Based on the verdicts, the court entered a judgment awarding $956.10 in unpaid wages and $195,000 in punitive damages. The judgment also included approximately $6,000 in wages due for meal and rest period violations, $4,000 as penalties relating to the missed meal and rest periods, and $15,300 in penalties pursuant to Labor Code § 1197.1. Brewer later accepted a reduction of the punitive damages to $75,000 on the court’s order that Cottonwood’s motion for a new trial based due to excessive damages would be granted absent such a reduction.
Both parties raised various purported errors on appeal. Most notably, Cottonwood challenged the jury’s award of punitive damages on several grounds, including that such damages were simply unavailable for the pleaded Labor Code violations. In the published portion of its opinion, the court agreed with Cottonwood, stating its holding as follows: "We are convinced . . . punitive damages are not recoverable when liability is premised solely on the employer’s violation of the Labor Code statutes that regulate meal and rest breaks, pay stubs, and minimum wage laws."
The court provided two distinct justifications for its determination that Brewer could not recover punitive damages on her Labor Code claims. First, the court determined that the “new right-exclusive remedy” doctrine operated as a bar to such recovery. This doctrine provides that “[w]here a statute creates new rights and obligations not previously existing in the common law, the express statutory remedy is deemed to be the exclusive remedy available for statutory violations, unless it is inadequate.” The court determined that the Labor Code statutes regulating pay stubs (§ 226) and minimum wages (§ 1197.1), as well as the regulations requiring employers to provide meal breaks (§ 512) and rest breaks (Cal. Code Regs., tit. 8, § 11090, sudb. 12(A)), all “create new rights and obligations not previously existing in the common law.” Furthermore, these provisions provide their own remedial schemes, including damages and penalties, and the “new right-exclusive remedy” doctrine therefore applies. The court rejected the plaintiff’s argument that punitive damages should be allowed because some of the relevant Labor Code sections, including section 226.3 and 1197.1, state that the penalties provided are “in addition to any other penalty provided by law.” The court determined that, instead of authorizing punitive damages for Labor Code violations, this language insures that the recovery of civil penalties under the relevant provisions does not function to preclude recovery of other statutory penalties provided in the Labor Code.

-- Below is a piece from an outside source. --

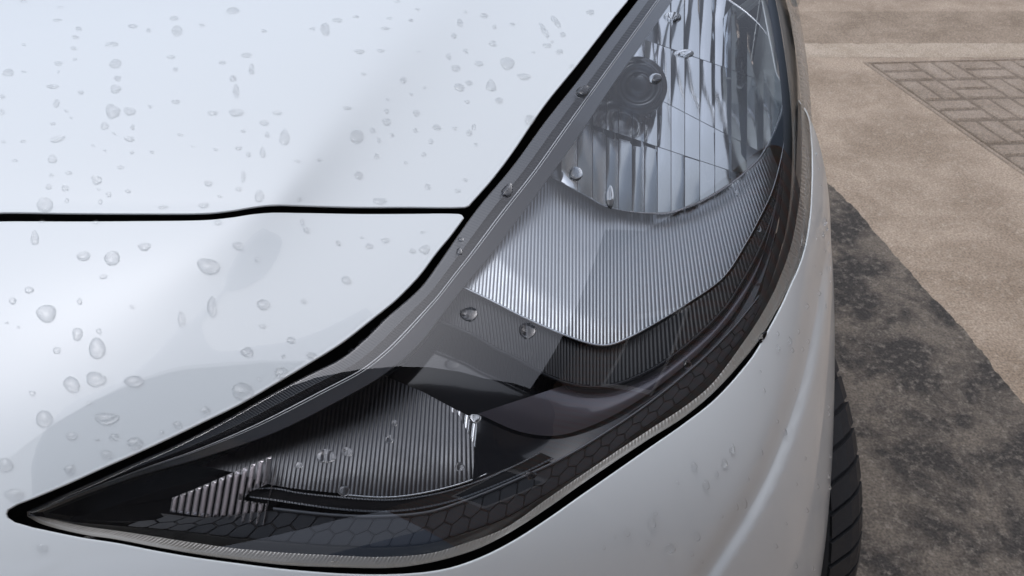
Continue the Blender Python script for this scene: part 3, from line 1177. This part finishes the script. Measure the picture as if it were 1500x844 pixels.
ribs('indicator_reflector', ind_poly, 250, 760, 6.2, 530, 735, lambda s, v: -.16 * (v - 640) * (1 - smooth((s - 350) / 500)) + .1 * (v - 640) * smooth((s - 600) / 150), ind_level, .0006, hl, M['dark_silver'], sub=6, m=16)['kind'] = 'stuff'
ia = curve(IND_LOW, 160)
it = np.gradient(ia, axis=0)
it /= np.linalg.norm(it, axis=1, keepdims=True)
inr = np.stack((-it[:, 1], it[:, 0]), -1)
sw = np.linspace(0, 1, 160)
band('indicator_lip', ia[70:], (ia + inr * 3.0)[70:], .019, .019, 90, 5, hl, M['lip'], lambda s, t: .0012 * np.sin(math.pi * t))
STEP_A = [(362, 716), (400, 714), (440, 721), (500, 727), (560, 731), (604, 728), (655, 718), (705, 702), (760, 678), (790, 662)]
STEP_B = [(366, 729), (400, 734), (440, 740), (500, 748), (560, 751), (610, 747), (665, 735), (715, 717), (770, 693), (812, 672)]
band('indicator_step', STEP_A, STEP_B, .018, .013, 160, 6, hl, M['satin'], lambda s, t: .0008 * np.sin(math.pi * t))
band('step_serration', mixc(STEP_A, STEP_B, .02), mixc(STEP_A, STEP_B, .12), .0165, .016, 700, 4, hl, M['edge_dark'], hatch(.0012, 90))
band('step_serration', mixc(STEP_A, STEP_B, .84), mixc(STEP_A, STEP_B, .97), .0125, .012, 700, 4, hl, M['edge_dark'], hatch(.0012, 90))
band('hexagon_border', [(p[0], p[1] - 5) for p in HEX0[3:]], [(p[0], p[1] - .5) for p in HEX0[3:]], .012, .012, 200, 5, hl, M['edge_mid'], lambda s, t: .0012 * np.sin(math.pi * t))
# chrome flutes beside the indicator
flute_poly = np.array([(652, 592), (735, 632), (727, 660), (714, 693), (692, 650)], float)
fu = [652, 664, 677, 689, 700, 711, 722, 735]
for i in range(len(fu) - 1):
    a = np.linspace(fu[i] + .4, fu[i + 1] - .4, 6)
    UV, ok = [], True
    for u in a:
        line = np.stack((u - .12 * (np.linspace(580, 700, 160) - 640), np.linspace(580, 700, 160)), -1)
        ins = np.where(inside(line, flute_poly))[0]
        if len(ins) < 3:
            ok = False
            break
        j = np.linspace(ins[0], ins[-1], 8)
        UV.append(np.stack((np.interp(j, np.arange(160), line[:, 0]), np.interp(j, np.arange(160), line[:, 1])), -1))
    if not ok:
        continue
    flat = np.array(UV).reshape(-1, 2)
    un = np.repeat(np.linspace(-1, 1, 6), 8)
    lev = -.034 - .010 * smooth((690 - flat[:, 1]) / 90) + .0035 * (1 - un ** 2) + rng.normal(0, .002) * un
    o = mesh('chrome_flute', cast(flat, lev), grid_faces(6, 8), hl, M['flute'])
    fix_normals(o)

# prismatic corner reflector
def z4(p):
    return [(220 + x / 5.625, 640 + y / 5.625) for x, y in p]


prism_poly = np.array(z4([(130, 612), (150, 515), (400, 415), (700, 285), (1080, 122), (1000, 372), (800, 468), (770, 520), (990, 555), (950, 748), (560, 680)]))
for i in range(15):
    b0 = 243 + i * 10.6
    segs = []
    lines = []
    for b in (b0 + .8, b0 + 3.0, b0 + 9.0):
        vv2 = np.linspace(800, 650, 400)
        line = np.stack((b + (780 - vv2) * .17, vv2), -1)
        k = np.where(inside(line, prism_poly))[0]
        lines.append((line, k))
    if min(len(k) for _, k in lines) < 6:
        continue
    # split each line in contiguous runs
    def runs(k):
        cuts = np.where(np.diff(k) > 1)[0]
        return np.split(k, cuts + 1)
    rr_ = [runs(k) for _, k in lines]
    nr = min(len(r) for r in rr_)
    for q in range(nr):
        P = []
        good = True
        for (line, _), r_, lv in zip(lines, rr_, (0, 1, 0)):
            kk = r_[q]
            if len(kk) < 4:
                good = False
                break
            t0, t1 = kk[0], kk[-1]
            for t, h_ in ((0, 0), (.10, 1), (.5, 1), (.92, 1), (1, 0)):
                j = int(round(t0 + (t1 - t0) * t))
                P.append(cast(line[j][None], -.016 + .0065 * lv * h_)[0])
        if not good:
            continue
        o = mesh('prism_bar', P, grid_faces(3, 5), hl, M['prism'], False)
        fix_normals(o)

# ------------------------------------------------------------------ wheel
wheel = empty('wheel', (0, 0, 0))
STEER = R(-10)
ew = np.array([math.cos(STEER), -math.sin(STEER), 0])      # outward along the axle
er = np.array([math.sin(STEER), math.cos(STEER), 0])       # rearward in the wheel plane
up3 = np.array([0, 0, 1.0])
TS = .332 / .3105       # tyre size factor
prof_t = [(0, .190), (-.004, .215), (.0, .250), (-.004, .280), (-.014, .298), (-.030, .307), (-.060, .3095), (-.062, .303), (-.070, .303), (-.072, .310), (-.100, .3105), (-.102, .303), (-.110, .303), (-.112, .3105), (-.140, .3095), (-.142, .303), (-.150, .303), (-.152, .309), (-.178, .306), (-.195, .296), (-.205, .275), (-.208, .24), (-.204, .19)]
ns = 120
V, Fc = [], []
for a in np.linspace(0, 2 * math.pi, ns, endpoint=False):
    d = er * math.cos(a) + up3 * math.sin(a)
    for w, r_ in prof_t:
        V.append(WHEEL_C + (ew * w + d * r_) * TS)
k = len(prof_t)
for i in range(ns):
    j = (i + 1) % ns
    for q in range(k - 1):
        Fc.append((i * k + q, j * k + q, j * k + q + 1, i * k + q + 1))
tyre = mesh('tyre', V, Fc, wheel, M['rubber'])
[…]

Second, the court held that recovery of punitive damages was also prohibited by the more general principle that punitive damages are ordinarily limited to actions for the breach of an obligation not arising from contract. See Cal. Civ. Code § 3294. The court reasoned that “when a statute imposes additional obligations on an underlying contractual relationship, a breach of the statutory obligation is a breach of contract that will not support tort damages beyond those contained in the statute.” Consequently, the court disagreed with Brewer’s position that the alleged Labor Code violations constituted a breach of an obligation not arising from contract. Instead, the court found that the relevant Labor Code requirements were obligations arising from Brewer’s employment contract because those obligations only apply once the parties have entered into an employment contract. The court therefore concluded that the Labor Code violations for which Cottonwood was found liable did not support an award of punitive damages under Civil Code section 3294.
The Brewer decision provides some comfort to employers faced with allegations of Labor Code violations by clarifying that such allegations do not carry with them the large increase in potential exposure that results in any case where punitive damages may be recoverable. As the facts of Brewer indicate, the presence of punitive damages in such claims would greatly increase the amount at risk since a jury may decide to award punitive damages that greatly exceed the amount of any unpaid wages and applicable statutory penalties. However, employers should bear in mind that the Brewer decision’s precise holding is limited to the specific Labor Code violations analyzed in that case (meal and rest periods, minimum wage, and itemized wage statements), and the decision is not clear on the extent to which its reasoning would necessarily apply to other similar Labor Code provisions.